Children and adults from the 400 homes with longtime and easy access to the slope and others arriving in cars have enjoyed sledding here after school and into the night and throughout the day and night on weekends. Yet sledding is but one of the attractions of this enduring slope. In summer children and teachers from Lehigh Parkway Elementary School have enjoyed a walk down the slope and into the park for a break from book and blackboard. Birders, joggers, hikers and others on a leisurely stroll engrossed in their particular interest have found the slope irresistible.

For a host of others, this opening into the park after a long stretch of woods presents a charming vista and urge to descend. Interest is immediately evoked by the sight of a mid-19th century log house  and a historic wagon trail leading past the site of a lime kiln to tillable lands of earlier times.

The view takes in an expanse of meadowlands, now groomed, to the Little Lehigh River and up the western slope to Lehigh Parkway North. Indeed, a pleasant view to be esteemed and preserved for generations to come. It was distressing on New Year's Day to see a family and their guests intent upon a walk down the slope suddenly stop in amazement and shock as the closure became evident.

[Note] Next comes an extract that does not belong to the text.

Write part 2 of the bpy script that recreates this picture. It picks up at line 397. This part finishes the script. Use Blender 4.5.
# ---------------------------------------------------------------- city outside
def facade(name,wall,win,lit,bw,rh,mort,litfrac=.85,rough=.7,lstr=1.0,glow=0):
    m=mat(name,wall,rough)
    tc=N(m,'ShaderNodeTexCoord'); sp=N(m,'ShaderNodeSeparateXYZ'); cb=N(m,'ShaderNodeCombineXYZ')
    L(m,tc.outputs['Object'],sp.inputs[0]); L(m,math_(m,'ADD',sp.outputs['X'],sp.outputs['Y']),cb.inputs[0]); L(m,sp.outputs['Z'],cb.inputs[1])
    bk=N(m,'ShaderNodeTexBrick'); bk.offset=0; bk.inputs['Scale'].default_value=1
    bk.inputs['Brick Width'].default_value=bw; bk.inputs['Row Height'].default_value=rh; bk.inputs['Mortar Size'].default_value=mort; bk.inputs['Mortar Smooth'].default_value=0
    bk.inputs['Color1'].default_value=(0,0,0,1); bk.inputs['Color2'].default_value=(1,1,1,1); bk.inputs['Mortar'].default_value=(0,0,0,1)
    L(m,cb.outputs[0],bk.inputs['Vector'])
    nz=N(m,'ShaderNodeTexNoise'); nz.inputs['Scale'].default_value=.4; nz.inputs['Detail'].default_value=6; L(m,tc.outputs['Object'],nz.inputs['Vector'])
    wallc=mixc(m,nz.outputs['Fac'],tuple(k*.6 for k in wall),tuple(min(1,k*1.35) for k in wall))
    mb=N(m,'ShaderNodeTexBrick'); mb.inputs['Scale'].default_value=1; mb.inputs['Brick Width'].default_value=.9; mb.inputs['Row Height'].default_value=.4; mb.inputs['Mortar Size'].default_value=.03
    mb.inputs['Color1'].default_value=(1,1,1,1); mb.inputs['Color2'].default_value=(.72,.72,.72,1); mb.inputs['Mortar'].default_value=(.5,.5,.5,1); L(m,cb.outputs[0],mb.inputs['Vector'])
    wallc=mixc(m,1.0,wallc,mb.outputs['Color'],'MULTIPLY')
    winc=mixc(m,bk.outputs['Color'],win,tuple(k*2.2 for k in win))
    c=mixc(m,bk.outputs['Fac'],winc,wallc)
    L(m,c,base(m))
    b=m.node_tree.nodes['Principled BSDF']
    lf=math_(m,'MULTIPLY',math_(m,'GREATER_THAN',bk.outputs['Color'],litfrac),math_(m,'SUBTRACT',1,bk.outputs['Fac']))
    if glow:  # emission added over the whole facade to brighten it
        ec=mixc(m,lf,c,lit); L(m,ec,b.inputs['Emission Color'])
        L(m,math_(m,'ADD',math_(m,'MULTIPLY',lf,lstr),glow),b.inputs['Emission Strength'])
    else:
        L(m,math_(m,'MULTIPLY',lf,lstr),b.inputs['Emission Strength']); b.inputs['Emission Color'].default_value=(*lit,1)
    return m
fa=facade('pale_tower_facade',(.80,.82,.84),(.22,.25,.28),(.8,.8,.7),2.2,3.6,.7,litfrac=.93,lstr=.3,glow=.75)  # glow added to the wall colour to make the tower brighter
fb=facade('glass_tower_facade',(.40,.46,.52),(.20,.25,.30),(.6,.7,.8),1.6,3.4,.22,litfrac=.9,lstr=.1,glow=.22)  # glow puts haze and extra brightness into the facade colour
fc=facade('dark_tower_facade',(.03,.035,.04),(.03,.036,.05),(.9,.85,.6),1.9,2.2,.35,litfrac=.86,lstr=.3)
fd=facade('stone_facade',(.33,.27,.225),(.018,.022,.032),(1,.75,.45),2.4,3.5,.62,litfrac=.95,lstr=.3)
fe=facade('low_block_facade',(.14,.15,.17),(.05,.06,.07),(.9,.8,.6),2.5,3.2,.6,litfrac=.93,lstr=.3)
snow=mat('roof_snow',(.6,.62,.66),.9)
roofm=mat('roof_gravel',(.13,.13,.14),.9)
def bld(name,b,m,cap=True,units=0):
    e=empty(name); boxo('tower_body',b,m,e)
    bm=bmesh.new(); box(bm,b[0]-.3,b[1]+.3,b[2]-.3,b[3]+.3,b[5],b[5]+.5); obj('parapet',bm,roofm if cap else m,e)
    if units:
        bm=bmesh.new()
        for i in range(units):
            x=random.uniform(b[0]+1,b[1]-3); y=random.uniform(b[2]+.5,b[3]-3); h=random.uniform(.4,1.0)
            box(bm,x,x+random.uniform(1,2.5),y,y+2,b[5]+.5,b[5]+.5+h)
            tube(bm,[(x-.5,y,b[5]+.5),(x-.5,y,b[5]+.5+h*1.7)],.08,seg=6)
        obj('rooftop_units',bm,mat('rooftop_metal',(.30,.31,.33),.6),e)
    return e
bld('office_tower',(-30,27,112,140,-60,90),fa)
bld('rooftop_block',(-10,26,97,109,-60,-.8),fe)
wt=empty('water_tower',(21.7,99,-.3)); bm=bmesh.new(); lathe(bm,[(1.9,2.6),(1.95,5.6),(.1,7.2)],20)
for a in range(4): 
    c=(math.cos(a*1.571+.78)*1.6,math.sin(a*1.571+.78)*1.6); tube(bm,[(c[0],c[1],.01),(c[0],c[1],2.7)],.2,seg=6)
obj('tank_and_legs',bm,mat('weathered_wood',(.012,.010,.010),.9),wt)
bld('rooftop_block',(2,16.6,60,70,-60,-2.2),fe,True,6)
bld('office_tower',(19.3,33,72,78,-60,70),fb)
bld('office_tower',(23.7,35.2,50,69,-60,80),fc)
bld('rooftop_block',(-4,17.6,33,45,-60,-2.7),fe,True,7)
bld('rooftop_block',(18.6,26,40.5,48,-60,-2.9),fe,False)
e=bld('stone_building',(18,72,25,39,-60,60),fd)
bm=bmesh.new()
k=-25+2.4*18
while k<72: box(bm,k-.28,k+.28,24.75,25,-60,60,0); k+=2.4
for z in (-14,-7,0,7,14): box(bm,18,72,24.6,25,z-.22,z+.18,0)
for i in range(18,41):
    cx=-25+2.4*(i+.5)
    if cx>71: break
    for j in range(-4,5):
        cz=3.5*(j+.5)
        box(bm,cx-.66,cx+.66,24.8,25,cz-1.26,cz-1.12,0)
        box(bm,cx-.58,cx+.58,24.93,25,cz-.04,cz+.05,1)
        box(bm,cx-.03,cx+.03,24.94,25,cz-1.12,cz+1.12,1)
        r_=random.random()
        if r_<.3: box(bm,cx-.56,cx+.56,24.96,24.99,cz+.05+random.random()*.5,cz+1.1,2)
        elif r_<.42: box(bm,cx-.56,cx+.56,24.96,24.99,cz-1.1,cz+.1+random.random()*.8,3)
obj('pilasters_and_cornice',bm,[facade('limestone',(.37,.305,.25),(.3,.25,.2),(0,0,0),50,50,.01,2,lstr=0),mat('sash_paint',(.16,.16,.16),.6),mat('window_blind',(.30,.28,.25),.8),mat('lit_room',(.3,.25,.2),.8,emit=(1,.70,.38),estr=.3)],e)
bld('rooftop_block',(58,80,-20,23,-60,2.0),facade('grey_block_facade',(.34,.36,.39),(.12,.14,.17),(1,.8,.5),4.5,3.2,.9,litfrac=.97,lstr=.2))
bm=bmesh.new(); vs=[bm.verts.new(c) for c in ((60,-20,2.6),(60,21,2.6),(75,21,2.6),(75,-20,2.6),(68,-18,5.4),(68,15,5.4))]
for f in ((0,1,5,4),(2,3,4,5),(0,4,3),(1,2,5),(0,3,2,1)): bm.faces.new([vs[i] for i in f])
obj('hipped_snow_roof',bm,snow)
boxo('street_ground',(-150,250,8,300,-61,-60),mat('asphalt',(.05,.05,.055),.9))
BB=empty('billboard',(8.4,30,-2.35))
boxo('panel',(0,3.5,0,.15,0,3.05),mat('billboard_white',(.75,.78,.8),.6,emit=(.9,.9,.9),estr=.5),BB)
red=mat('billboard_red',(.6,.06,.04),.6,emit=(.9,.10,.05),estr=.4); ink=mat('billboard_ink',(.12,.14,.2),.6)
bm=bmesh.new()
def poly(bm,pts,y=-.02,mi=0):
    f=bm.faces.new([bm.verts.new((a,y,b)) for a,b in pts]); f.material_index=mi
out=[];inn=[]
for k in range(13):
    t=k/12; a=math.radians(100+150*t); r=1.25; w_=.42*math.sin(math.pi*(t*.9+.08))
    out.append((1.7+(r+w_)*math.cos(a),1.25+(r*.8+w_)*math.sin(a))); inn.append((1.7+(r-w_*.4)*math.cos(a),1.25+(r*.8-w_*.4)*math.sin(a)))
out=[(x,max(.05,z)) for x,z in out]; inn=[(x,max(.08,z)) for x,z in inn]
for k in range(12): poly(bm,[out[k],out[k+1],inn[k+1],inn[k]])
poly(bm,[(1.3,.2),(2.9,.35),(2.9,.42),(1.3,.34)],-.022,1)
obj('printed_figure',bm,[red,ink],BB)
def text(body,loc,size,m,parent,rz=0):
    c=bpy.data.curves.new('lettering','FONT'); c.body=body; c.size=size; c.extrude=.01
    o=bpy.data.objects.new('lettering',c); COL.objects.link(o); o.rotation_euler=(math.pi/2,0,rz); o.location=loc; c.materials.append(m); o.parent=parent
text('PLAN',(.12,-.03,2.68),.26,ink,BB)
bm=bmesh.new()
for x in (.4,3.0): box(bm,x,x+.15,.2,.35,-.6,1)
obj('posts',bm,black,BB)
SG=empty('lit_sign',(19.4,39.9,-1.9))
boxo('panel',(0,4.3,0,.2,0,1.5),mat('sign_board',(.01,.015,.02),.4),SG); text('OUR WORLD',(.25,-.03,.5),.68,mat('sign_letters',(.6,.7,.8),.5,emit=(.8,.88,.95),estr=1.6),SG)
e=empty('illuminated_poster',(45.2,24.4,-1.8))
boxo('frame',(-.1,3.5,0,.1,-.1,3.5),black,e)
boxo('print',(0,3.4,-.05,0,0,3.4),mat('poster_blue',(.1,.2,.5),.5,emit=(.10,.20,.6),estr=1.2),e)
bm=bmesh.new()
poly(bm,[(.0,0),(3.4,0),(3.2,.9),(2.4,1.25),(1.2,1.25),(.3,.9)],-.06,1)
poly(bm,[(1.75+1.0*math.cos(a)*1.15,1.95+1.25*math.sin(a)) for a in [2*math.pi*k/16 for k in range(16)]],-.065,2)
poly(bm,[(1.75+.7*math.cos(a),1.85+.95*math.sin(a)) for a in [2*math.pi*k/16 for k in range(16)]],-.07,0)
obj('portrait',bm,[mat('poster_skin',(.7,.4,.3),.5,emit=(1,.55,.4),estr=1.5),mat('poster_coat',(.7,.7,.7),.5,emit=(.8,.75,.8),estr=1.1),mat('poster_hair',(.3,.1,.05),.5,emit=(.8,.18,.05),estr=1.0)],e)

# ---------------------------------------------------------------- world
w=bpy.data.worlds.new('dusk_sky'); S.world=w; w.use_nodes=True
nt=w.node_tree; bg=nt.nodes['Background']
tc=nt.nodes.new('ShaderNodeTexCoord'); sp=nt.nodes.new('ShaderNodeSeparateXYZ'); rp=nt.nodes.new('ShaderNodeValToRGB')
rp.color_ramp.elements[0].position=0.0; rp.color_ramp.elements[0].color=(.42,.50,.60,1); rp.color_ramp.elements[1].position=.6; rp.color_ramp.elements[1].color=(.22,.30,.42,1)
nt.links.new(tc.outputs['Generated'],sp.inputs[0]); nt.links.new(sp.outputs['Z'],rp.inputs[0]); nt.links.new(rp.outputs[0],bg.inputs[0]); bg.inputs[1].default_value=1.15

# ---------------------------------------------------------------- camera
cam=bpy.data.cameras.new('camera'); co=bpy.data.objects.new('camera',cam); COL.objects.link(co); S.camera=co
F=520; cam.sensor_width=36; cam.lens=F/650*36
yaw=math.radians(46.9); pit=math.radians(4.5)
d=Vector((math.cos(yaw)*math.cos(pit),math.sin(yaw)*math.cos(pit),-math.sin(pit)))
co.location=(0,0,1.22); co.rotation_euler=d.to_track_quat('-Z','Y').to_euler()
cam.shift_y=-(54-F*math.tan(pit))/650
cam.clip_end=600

The cost in dollars through the years of the park peoples' fixation on destroying the Parkway slope must be staggering indeed without dwelling on other deliberate depletions. Typically, the placement of the 1991 "No Sledding" sign employed a team of four men with three vehicles -- a backhoe, a panel truck, and a super cab pickup truck, the latter furnishing radio music.

BERT A. LUCKENBACH
ALLENTOWN

Burt Luckenbach was a park activist, who wrote this letter in 1992. Few remember sledding on that hill above the Log & Stone house, but I do. The open hill was located at the end of Lehigh Parkway South, near the intersection with Coronado Street. The Wagon Trail has been blocked off for years by several large fallen trees. I never had the pleasure of meeting Mr. Luckenbach, but like to think that he would approve of my efforts regarding the parks.

reprinted from January of 2015

Dec 27, 2017

Blogging, The Last Watchtower

Anybody who buys The Morning Call on a Monday knows what slim pickings are. The paper is produced on Friday, with a one man weekend crew, to cover the police blotter. There's hardly enough paper to cover the bottom of a bird cage. That leaves the news junkies forced to read the likes of me.

 I'm fascinated with how much Allentown has changed within the last 50 years, and find the railroads  a good metaphor. In my youth the city was serviced by several rail branch lines with dozens of sidings, supplying many industries with raw materials to produce products distributed all over the country. Those industries fostered a large middle class, and a high standard of living. We were the truck capital of the world, we were home to the first transistors, and a retail legend. The tower shown above in 1963, and the gas tank in the background, were on Union Street. Although they are both now gone, this blogger will continue to combine history, news and commentary for those of us who still remember a different era.